**Given task**: Repeat verbatim only the lines from the opening of the material below through the one that contains "C = scene.collection".

**Supplied data**:

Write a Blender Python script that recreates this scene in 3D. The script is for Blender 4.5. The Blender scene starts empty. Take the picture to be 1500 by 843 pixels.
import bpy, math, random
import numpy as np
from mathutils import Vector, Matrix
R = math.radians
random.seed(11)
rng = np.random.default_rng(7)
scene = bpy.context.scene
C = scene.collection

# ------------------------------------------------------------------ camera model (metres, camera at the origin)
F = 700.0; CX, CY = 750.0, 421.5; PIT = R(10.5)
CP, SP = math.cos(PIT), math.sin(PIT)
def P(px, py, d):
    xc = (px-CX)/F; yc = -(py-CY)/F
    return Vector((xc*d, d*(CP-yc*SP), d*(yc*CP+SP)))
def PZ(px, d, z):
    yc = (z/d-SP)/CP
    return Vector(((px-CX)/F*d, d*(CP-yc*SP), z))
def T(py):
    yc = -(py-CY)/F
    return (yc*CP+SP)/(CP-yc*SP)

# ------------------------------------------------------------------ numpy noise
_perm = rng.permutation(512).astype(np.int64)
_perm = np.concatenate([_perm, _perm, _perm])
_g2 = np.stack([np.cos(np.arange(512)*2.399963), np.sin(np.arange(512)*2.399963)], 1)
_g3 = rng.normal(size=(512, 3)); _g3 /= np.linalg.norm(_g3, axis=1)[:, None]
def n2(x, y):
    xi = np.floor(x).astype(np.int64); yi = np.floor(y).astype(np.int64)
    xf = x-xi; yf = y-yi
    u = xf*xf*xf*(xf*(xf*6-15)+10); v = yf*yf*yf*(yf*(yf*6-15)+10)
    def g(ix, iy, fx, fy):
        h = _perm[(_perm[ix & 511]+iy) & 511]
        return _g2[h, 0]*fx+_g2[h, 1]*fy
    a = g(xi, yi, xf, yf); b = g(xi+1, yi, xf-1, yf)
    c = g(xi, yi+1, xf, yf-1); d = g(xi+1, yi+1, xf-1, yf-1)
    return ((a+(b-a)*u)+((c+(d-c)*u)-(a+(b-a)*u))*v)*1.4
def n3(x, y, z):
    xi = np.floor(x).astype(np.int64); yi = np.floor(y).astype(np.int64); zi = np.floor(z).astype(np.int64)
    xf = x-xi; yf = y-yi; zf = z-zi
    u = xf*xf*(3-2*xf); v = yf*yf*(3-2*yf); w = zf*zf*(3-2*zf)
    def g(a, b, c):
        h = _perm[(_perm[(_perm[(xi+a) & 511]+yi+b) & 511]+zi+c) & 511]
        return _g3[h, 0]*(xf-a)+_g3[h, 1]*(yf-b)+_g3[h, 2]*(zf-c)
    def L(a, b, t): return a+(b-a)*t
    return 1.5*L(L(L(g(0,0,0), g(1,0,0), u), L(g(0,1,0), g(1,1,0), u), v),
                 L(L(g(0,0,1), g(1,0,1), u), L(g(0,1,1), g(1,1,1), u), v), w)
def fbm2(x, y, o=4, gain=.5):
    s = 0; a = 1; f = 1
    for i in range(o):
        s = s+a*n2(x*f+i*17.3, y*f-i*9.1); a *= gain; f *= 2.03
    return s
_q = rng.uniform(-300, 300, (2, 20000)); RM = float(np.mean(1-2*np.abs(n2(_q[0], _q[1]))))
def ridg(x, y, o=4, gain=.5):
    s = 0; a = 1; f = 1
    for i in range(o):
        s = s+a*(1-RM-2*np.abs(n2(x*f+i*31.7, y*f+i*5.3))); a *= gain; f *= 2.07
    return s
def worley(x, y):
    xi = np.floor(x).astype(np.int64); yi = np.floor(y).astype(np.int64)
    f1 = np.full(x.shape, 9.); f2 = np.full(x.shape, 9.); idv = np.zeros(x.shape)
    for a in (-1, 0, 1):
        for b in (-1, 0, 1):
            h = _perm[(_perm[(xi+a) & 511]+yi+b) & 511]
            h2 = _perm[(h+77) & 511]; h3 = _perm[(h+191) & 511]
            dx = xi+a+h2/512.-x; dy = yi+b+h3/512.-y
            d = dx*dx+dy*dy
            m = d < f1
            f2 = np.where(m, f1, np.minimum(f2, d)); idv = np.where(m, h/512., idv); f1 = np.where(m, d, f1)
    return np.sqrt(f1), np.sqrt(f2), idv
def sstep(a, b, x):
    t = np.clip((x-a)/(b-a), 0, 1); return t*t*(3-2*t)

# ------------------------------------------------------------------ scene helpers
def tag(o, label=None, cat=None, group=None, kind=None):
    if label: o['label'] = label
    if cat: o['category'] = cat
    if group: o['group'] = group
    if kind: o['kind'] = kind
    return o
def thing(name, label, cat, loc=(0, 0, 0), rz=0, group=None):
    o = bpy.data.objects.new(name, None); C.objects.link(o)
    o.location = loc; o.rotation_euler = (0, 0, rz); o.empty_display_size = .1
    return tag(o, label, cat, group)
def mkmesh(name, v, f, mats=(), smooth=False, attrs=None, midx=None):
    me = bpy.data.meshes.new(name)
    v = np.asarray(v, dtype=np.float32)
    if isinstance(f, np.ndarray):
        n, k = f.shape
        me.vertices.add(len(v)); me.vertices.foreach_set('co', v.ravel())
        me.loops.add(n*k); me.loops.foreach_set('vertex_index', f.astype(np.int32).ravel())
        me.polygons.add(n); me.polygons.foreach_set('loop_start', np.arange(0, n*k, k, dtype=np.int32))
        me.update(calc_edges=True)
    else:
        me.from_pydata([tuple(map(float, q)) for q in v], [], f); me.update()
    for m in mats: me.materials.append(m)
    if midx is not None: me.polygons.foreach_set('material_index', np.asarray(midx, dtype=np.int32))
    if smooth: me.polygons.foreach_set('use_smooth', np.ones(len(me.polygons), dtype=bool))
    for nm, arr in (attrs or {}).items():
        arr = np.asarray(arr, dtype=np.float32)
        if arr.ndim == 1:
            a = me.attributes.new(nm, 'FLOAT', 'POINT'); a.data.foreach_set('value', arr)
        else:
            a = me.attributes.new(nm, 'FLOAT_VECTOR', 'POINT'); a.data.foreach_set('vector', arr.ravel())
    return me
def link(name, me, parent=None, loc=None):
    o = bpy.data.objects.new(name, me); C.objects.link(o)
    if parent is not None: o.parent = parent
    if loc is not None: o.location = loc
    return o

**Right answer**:
Write a Blender Python script that recreates this scene in 3D. The script is for Blender 4.5. The Blender scene starts empty. Take the picture to be 1500 by 843 pixels.
import bpy, math, random
import numpy as np
from mathutils import Vector, Matrix
R = math.radians
random.seed(11)
rng = np.random.default_rng(7)
scene = bpy.context.scene
C = scene.collection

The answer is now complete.